At the plate, she had a very untypical season. She hit .250 and produced just eight runs and 15 hits.

“Hitting-wise, she wasn’t hitting like she did the year before,” Kuhn said. “She just never got in a groove. It wasn’t from a lack of work or a lack of effort.”

She saw significantly less playing time. Part of it was the quality of bats in the outfield, but it was still a scenario St. Hilaire had not experienced.

“It was different because I’m not used to sitting, but in a way I kind of deserved it,” she said.

“I think last year was a bit of a wake-up call,” Kuhn said. “She realized, ‘This isn’t going to be handed to me.’ She has the ability. Everybody here has the ability. It’s the attitude of whether you’re going to rise to the top and keep yourself there.”

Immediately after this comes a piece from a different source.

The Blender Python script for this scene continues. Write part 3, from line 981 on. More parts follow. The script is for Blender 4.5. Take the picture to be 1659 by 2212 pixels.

St. Hilaire was determined to do that. Though she wasn’t accustomed to sitting, she knew her destiny was in her hands – and mind.

Over the summer, St. Hilaire made up for lost time. She worked hard and went back to Mississippi feeling significantly sharper and more confident.

“Last year, I was playing kind of tense,” she said. “I wasn’t letting myself go. Now I’m focused on working hard and having fun. You play better when your having fun and relaxed.”

This year she’s pitched 54 innings and is 2-4 with 12 starts and three relief appearances. Her ERA is 3.63 and her 28 earned runs is the second lowest on the team.

“None of the pitchers really have a role because it always changes,” she said. “I’ve been a starter, and I’ve come on in relief. It depends on who’s pitching well at that time.”

Offensively, she’s back to her usual self. Seeing plenty of at-bats at the top of the order, St. Hilaire is among the team leaders in most offensive categories. In 51 games, she’s batted .359 with 26 runs and 47 hits. She has an on-base percentage of .396 percent.

“She has a more business-like approach this year,” Kuhn said. “Every day she’s staying after practice and is here at 6:30 or 7 in the morning hitting before games. She had to compete and work hard, and she’s done a fabulous job.”